You may meet them in the restaurants of Little Montagu Street, Osborn Street, and the byways off Brick Lane. The girls are mostly cigarette-makers, employed at one of the innumerable tobacco factories in the district. Cigarette-maker recalls "Carmen" and Marion Crawford's story; but here are only the squalid and the beastly. Brick Lane and the immediate neighbourhood hold many factories, each with a fine odour--bed-flock, fur, human hair, and the slaughter-house. Mingle these with sheep-skins warm from the carcass, and the decaying refuse in every gutter, and you will understand why I always smoke cigars in Spitalfields. In these cafés I have met on occasion those seriocomics, Louise Michel, Emma Goldmann, and Chicago May.
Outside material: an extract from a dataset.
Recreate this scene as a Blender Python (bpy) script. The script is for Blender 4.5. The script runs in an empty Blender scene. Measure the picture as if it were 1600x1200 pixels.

Beilis, the hero of the blood-ritual trial, was here some months ago; and Enrico Malatesta has visited, too. Among the men--fuzzy-bearded, shifty-eyed fellows--there are those who have been to Siberia and back. But do not ask them about Siberia, nor question how they got back. There are some things too disgusting even to talk about. Siberia is not exciting; it is filthy. But you may sit among them, the men and the dark, gazelle-eyed girls; and you may take caviare, tea-and-lemon, and black bread; and conversation will bring you a proffered cigarette.